Exercise aim:
Copy out all the records, word for word.
"""
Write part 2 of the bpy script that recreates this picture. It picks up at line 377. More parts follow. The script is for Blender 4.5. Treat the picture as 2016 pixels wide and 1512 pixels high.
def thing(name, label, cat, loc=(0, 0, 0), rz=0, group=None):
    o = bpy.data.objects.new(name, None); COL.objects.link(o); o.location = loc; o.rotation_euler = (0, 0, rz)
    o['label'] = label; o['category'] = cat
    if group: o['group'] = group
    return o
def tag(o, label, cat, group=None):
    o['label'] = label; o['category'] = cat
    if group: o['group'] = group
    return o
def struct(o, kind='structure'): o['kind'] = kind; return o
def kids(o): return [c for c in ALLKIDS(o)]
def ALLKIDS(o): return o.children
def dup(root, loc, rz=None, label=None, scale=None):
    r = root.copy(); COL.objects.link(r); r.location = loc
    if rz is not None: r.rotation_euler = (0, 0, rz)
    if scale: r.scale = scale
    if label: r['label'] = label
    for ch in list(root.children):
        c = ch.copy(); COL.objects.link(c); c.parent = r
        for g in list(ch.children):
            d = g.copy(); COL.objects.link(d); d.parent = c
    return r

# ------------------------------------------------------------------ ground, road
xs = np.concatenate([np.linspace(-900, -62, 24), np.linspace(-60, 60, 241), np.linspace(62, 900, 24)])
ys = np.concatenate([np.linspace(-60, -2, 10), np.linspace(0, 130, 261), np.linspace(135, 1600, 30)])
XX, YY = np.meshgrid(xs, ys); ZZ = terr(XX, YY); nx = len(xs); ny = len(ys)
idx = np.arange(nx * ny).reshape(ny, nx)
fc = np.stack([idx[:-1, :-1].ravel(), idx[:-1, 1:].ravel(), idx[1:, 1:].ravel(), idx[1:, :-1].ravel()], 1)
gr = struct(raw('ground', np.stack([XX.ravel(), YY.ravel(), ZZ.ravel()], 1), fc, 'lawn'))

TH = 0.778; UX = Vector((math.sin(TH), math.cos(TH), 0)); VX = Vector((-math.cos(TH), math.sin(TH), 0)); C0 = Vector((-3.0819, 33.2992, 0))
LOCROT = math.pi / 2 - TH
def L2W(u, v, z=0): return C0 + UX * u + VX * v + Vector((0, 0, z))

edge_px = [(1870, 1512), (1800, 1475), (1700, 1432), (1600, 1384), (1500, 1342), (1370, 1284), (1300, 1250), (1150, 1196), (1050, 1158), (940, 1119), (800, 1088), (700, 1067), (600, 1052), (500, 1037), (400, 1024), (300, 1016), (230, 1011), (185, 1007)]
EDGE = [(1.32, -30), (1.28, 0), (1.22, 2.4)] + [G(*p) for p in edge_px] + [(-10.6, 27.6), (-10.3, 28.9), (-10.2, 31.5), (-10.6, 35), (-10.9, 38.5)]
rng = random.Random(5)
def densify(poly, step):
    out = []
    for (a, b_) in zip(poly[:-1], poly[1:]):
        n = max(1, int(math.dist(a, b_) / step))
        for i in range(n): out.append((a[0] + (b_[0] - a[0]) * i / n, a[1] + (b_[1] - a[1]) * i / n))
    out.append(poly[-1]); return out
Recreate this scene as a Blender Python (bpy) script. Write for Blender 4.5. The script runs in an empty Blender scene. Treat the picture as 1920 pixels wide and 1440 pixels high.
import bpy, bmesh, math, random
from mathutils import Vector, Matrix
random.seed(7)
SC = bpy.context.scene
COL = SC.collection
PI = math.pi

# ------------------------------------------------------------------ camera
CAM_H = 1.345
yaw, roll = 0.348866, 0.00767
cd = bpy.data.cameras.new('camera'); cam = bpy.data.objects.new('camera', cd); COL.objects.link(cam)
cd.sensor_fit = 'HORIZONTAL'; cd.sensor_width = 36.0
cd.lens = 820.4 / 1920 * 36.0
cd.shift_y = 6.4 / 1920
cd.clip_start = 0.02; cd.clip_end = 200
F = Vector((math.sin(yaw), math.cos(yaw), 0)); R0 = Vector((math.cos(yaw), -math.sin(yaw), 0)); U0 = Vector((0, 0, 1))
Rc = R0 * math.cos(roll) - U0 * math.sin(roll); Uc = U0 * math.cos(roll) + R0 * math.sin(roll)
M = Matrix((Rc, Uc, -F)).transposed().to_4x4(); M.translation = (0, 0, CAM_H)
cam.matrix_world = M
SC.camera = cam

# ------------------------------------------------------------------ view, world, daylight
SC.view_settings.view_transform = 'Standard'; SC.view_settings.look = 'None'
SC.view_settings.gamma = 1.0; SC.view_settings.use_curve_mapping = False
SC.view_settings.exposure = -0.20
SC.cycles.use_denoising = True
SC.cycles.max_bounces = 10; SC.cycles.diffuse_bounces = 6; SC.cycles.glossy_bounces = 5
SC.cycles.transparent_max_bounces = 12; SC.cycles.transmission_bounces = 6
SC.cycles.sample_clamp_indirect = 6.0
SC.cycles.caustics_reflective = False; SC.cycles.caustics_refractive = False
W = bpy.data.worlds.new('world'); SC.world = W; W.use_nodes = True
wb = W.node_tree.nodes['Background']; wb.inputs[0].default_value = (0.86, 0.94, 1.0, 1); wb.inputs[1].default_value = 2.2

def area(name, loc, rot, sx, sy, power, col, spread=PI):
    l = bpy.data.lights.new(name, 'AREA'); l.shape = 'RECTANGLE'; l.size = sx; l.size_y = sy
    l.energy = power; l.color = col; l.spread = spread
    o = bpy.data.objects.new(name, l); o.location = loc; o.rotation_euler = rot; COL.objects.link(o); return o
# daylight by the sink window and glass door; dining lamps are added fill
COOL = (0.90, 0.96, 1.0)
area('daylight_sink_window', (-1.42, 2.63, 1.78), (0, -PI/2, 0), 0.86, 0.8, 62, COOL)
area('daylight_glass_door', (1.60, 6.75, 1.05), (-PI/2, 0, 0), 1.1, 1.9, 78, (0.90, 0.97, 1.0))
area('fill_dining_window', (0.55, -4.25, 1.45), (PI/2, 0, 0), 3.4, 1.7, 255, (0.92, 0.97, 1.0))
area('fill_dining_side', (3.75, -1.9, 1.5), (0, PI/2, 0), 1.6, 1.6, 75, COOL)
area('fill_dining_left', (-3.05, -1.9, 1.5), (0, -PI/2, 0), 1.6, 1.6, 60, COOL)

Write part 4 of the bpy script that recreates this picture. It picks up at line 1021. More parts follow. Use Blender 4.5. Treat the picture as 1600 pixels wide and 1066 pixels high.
"""
Task output:
Write part 2 of the bpy script that recreates this picture. It picks up at line 377. More parts follow. The script is for Blender 4.5. Treat the picture as 2016 pixels wide and 1512 pixels high.
def thing(name, label, cat, loc=(0, 0, 0), rz=0, group=None):
    o = bpy.data.objects.new(name, None); COL.objects.link(o); o.location = loc; o.rotation_euler = (0, 0, rz)
    o['label'] = label; o['category'] = cat
    if group: o['group'] = group
    return o
def tag(o, label, cat, group=None):
    o['label'] = label; o['category'] = cat
    if group: o['group'] = group
    return o
def struct(o, kind='structure'): o['kind'] = kind; return o
def kids(o): return [c for c in ALLKIDS(o)]
def ALLKIDS(o): return o.children
def dup(root, loc, rz=None, label=None, scale=None):
    r = root.copy(); COL.objects.link(r); r.location = loc
    if rz is not None: r.rotation_euler = (0, 0, rz)
    if scale: r.scale = scale
    if label: r['label'] = label
    for ch in list(root.children):
        c = ch.copy(); COL.objects.link(c); c.parent = r
        for g in list(ch.children):
            d = g.copy(); COL.objects.link(d); d.parent = c
    return r

# ------------------------------------------------------------------ ground, road
xs = np.concatenate([np.linspace(-900, -62, 24), np.linspace(-60, 60, 241), np.linspace(62, 900, 24)])
ys = np.concatenate([np.linspace(-60, -2, 10), np.linspace(0, 130, 261), np.linspace(135, 1600, 30)])
XX, YY = np.meshgrid(xs, ys); ZZ = terr(XX, YY); nx = len(xs); ny = len(ys)
idx = np.arange(nx * ny).reshape(ny, nx)
fc = np.stack([idx[:-1, :-1].ravel(), idx[:-1, 1:].ravel(), idx[1:, 1:].ravel(), idx[1:, :-1].ravel()], 1)
gr = struct(raw('ground', np.stack([XX.ravel(), YY.ravel(), ZZ.ravel()], 1), fc, 'lawn'))

TH = 0.778; UX = Vector((math.sin(TH), math.cos(TH), 0)); VX = Vector((-math.cos(TH), math.sin(TH), 0)); C0 = Vector((-3.0819, 33.2992, 0))
LOCROT = math.pi / 2 - TH
def L2W(u, v, z=0): return C0 + UX * u + VX * v + Vector((0, 0, z))

edge_px = [(1870, 1512), (1800, 1475), (1700, 1432), (1600, 1384), (1500, 1342), (1370, 1284), (1300, 1250), (1150, 1196), (1050, 1158), (940, 1119), (800, 1088), (700, 1067), (600, 1052), (500, 1037), (400, 1024), (300, 1016), (230, 1011), (185, 1007)]
EDGE = [(1.32, -30), (1.28, 0), (1.22, 2.4)] + [G(*p) for p in edge_px] + [(-10.6, 27.6), (-10.3, 28.9), (-10.2, 31.5), (-10.6, 35), (-10.9, 38.5)]
rng = random.Random(5)
def densify(poly, step):
    out = []
    for (a, b_) in zip(poly[:-1], poly[1:]):
        n = max(1, int(math.dist(a, b_) / step))
        for i in range(n): out.append((a[0] + (b_[0] - a[0]) * i / n, a[1] + (b_[1] - a[1]) * i / n))
    out.append(poly[-1]); return out
Recreate this scene as a Blender Python (bpy) script. Write for Blender 4.5. The script runs in an empty Blender scene. Treat the picture as 1920 pixels wide and 1440 pixels high.
import bpy, bmesh, math, random
from mathutils import Vector, Matrix
random.seed(7)
SC = bpy.context.scene
COL = SC.collection
PI = math.pi

# ------------------------------------------------------------------ camera
CAM_H = 1.345
yaw, roll = 0.348866, 0.00767
cd = bpy.data.cameras.new('camera'); cam = bpy.data.objects.new('camera', cd); COL.objects.link(cam)
cd.sensor_fit = 'HORIZONTAL'; cd.sensor_width = 36.0
cd.lens = 820.4 / 1920 * 36.0
cd.shift_y = 6.4 / 1920
cd.clip_start = 0.02; cd.clip_end = 200
F = Vector((math.sin(yaw), math.cos(yaw), 0)); R0 = Vector((math.cos(yaw), -math.sin(yaw), 0)); U0 = Vector((0, 0, 1))
Rc = R0 * math.cos(roll) - U0 * math.sin(roll); Uc = U0 * math.cos(roll) + R0 * math.sin(roll)
M = Matrix((Rc, Uc, -F)).transposed().to_4x4(); M.translation = (0, 0, CAM_H)
cam.matrix_world = M
SC.camera = cam

# ------------------------------------------------------------------ view, world, daylight
SC.view_settings.view_transform = 'Standard'; SC.view_settings.look = 'None'
SC.view_settings.gamma = 1.0; SC.view_settings.use_curve_mapping = False
SC.view_settings.exposure = -0.20
SC.cycles.use_denoising = True
SC.cycles.max_bounces = 10; SC.cycles.diffuse_bounces = 6; SC.cycles.glossy_bounces = 5
SC.cycles.transparent_max_bounces = 12; SC.cycles.transmission_bounces = 6
SC.cycles.sample_clamp_indirect = 6.0
SC.cycles.caustics_reflective = False; SC.cycles.caustics_refractive = False
W = bpy.data.worlds.new('world'); SC.world = W; W.use_nodes = True
wb = W.node_tree.nodes['Background']; wb.inputs[0].default_value = (0.86, 0.94, 1.0, 1); wb.inputs[1].default_value = 2.2

def area(name, loc, rot, sx, sy, power, col, spread=PI):
    l = bpy.data.lights.new(name, 'AREA'); l.shape = 'RECTANGLE'; l.size = sx; l.size_y = sy
    l.energy = power; l.color = col; l.spread = spread
    o = bpy.data.objects.new(name, l); o.location = loc; o.rotation_euler = rot; COL.objects.link(o); return o
# daylight by the sink window and glass door; dining lamps are added fill
COOL = (0.90, 0.96, 1.0)
area('daylight_sink_window', (-1.42, 2.63, 1.78), (0, -PI/2, 0), 0.86, 0.8, 62, COOL)
area('daylight_glass_door', (1.60, 6.75, 1.05), (-PI/2, 0, 0), 1.1, 1.9, 78, (0.90, 0.97, 1.0))
area('fill_dining_window', (0.55, -4.25, 1.45), (PI/2, 0, 0), 3.4, 1.7, 255, (0.92, 0.97, 1.0))
area('fill_dining_side', (3.75, -1.9, 1.5), (0, PI/2, 0), 1.6, 1.6, 75, COOL)
area('fill_dining_left', (-3.05, -1.9, 1.5), (0, -PI/2, 0), 1.6, 1.6, 60, COOL)

Write part 4 of the bpy script that recreates this picture. It picks up at line 1021. More parts follow. Use Blender 4.5. Treat the picture as 1600 pixels wide and 1066 pixels high.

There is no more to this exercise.